The lone female assassin motif has produced some memorable cinematic performances. Whether it’s Uma Thurman in Kill Bill 1&2, Anne Parillaud as Nikita or Meiko Kaji in Lady Snowblood, there’s a powerful celluloid attraction to the pull of deadly sensuality. Indeed, this has been particularly the case in Asia, where Shu Qi in The Assassin, Zhang Ziyi in House of Flying Daggers or Aya Ueto as Azumi have all wowed audiences. However, it’s normally in period action/martial arts films. In Byung-gil Jung’s The Villainess, he sets events in the present day, to brilliant effect.

Sook-hee (Kim Ok-bin) has been groomed since childhood to be an assassin by her father. After he’s killed, she dedicates her life to hunting down his killers and exacting revenge. In the process, she’s knocked unconscious, only to awake in the National Intelligence Agency facility. Despite being initially reluctant, Sook-hee agrees to become a sleeper agent as she wants to build a normal life with her young daughter. Things are going well and she even falls for her neighbour (Joon Sung), but then an assignment gives her the opportunity to avenge her father.

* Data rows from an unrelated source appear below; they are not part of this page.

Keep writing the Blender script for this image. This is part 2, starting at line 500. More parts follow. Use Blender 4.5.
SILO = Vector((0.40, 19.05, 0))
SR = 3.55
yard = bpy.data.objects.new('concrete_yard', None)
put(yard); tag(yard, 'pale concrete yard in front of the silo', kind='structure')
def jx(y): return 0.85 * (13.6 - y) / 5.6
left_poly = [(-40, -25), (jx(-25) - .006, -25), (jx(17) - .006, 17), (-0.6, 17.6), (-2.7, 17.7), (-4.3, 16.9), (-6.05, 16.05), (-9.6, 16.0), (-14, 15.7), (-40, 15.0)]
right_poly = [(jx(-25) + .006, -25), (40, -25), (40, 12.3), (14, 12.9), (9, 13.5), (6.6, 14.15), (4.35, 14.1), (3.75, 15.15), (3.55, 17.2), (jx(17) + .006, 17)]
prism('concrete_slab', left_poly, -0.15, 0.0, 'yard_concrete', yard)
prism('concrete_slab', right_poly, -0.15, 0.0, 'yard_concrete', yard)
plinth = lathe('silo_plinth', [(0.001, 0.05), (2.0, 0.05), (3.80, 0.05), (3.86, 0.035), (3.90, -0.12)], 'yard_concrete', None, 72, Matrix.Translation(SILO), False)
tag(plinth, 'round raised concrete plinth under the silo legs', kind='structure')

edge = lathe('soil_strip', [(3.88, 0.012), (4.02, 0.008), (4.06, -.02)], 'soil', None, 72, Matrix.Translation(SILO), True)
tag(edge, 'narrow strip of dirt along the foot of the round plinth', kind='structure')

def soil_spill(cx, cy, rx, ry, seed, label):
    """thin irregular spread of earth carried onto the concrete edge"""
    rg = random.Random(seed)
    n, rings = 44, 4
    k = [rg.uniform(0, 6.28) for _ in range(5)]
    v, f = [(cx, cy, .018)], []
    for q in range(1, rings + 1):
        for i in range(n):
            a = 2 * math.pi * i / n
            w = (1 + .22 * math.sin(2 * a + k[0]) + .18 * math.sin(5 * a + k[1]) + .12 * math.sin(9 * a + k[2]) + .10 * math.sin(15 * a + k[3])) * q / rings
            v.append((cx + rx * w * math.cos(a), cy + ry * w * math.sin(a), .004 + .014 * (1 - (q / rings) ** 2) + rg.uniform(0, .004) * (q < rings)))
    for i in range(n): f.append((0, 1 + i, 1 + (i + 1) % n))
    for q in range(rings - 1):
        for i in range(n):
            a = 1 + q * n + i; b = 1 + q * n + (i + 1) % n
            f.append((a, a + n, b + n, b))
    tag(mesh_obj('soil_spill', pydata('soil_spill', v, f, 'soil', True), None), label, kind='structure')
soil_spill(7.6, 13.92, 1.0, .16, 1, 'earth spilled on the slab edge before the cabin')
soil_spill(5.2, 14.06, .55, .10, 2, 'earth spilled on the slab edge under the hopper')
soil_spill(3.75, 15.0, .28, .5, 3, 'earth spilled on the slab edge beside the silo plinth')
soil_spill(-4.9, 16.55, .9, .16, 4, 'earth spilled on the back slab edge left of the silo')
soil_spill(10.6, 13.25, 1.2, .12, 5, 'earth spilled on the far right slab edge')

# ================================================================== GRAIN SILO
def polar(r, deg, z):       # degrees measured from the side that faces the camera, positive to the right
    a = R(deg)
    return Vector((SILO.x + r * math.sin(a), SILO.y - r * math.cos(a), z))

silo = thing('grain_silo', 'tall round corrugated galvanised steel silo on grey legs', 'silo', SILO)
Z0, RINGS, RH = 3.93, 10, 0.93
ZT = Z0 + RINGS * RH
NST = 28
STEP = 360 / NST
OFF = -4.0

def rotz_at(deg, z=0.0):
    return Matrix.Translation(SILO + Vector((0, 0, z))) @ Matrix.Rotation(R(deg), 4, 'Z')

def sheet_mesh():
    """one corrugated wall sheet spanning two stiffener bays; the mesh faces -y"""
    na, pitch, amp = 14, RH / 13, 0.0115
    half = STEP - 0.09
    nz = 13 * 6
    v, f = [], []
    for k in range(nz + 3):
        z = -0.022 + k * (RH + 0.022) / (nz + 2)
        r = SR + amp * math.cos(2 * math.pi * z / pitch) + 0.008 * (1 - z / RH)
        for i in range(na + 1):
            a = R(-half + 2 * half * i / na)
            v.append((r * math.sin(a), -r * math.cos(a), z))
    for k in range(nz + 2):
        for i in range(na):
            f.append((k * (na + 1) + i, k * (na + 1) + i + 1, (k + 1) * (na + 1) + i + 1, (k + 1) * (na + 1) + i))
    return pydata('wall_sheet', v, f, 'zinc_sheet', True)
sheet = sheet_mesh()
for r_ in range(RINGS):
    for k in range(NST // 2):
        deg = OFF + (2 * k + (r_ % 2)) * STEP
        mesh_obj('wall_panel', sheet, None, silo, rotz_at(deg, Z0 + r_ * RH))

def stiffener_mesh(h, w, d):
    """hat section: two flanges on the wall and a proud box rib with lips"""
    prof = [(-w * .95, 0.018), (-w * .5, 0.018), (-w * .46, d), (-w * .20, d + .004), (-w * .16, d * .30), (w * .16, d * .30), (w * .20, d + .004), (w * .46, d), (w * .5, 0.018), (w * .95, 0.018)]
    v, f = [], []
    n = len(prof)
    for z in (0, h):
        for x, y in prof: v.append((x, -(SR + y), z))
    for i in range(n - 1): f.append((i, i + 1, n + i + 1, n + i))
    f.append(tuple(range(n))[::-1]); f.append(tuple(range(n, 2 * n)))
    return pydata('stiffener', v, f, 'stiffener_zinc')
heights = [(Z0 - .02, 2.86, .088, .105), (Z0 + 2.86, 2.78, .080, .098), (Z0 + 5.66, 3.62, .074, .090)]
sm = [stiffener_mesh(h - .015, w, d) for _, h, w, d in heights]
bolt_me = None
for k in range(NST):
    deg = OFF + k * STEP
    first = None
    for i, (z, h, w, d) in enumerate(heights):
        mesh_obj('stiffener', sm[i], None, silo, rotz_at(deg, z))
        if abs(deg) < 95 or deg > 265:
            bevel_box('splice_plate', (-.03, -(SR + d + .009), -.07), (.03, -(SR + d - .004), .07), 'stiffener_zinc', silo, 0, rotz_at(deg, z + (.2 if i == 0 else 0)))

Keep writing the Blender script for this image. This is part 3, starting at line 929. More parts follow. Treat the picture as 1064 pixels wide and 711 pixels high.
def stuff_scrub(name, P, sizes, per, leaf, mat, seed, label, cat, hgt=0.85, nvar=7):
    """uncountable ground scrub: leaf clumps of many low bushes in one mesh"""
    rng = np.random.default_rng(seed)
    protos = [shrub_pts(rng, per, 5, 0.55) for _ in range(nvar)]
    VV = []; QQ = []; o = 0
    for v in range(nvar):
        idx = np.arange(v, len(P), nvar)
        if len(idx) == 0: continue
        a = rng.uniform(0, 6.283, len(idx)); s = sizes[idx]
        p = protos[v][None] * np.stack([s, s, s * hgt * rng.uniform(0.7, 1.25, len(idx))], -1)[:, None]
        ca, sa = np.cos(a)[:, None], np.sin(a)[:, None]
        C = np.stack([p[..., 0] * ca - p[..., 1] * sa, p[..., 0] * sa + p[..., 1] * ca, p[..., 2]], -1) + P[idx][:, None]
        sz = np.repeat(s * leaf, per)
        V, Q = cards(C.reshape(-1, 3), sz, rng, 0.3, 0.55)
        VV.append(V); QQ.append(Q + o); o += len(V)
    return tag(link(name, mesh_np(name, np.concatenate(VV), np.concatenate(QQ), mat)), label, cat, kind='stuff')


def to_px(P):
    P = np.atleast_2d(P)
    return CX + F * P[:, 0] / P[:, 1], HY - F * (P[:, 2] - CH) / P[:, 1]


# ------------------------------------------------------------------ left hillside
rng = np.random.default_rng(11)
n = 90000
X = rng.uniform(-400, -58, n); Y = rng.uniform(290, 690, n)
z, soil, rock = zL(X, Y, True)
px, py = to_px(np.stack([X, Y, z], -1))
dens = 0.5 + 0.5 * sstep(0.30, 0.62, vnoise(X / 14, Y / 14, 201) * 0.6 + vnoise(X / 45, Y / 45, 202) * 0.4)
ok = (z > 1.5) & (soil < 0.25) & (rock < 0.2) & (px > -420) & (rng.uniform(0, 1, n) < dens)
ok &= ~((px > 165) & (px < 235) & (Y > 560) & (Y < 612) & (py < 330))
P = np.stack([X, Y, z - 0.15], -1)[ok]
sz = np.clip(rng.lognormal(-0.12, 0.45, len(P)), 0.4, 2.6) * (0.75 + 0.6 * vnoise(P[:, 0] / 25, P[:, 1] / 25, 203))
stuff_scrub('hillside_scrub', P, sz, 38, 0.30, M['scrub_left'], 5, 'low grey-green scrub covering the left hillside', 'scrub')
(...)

The opening section of The Villainess is breathtaking. In the same vein as Hardcore Henry, Jung uses the first person to draw you directly into the action. The choreography and pacing is absolutely brilliant. From then on, it reverts back to more standard action sequences, but these are never less than impressive. It does lose its way at times when the action stops, feeling overly convoluted and slightly unfocused. However, The Villainess is fantastic fun and a top-notch action film.

The Villainess is released on DVD and Blu-Ray by Arrow Video on 30 October.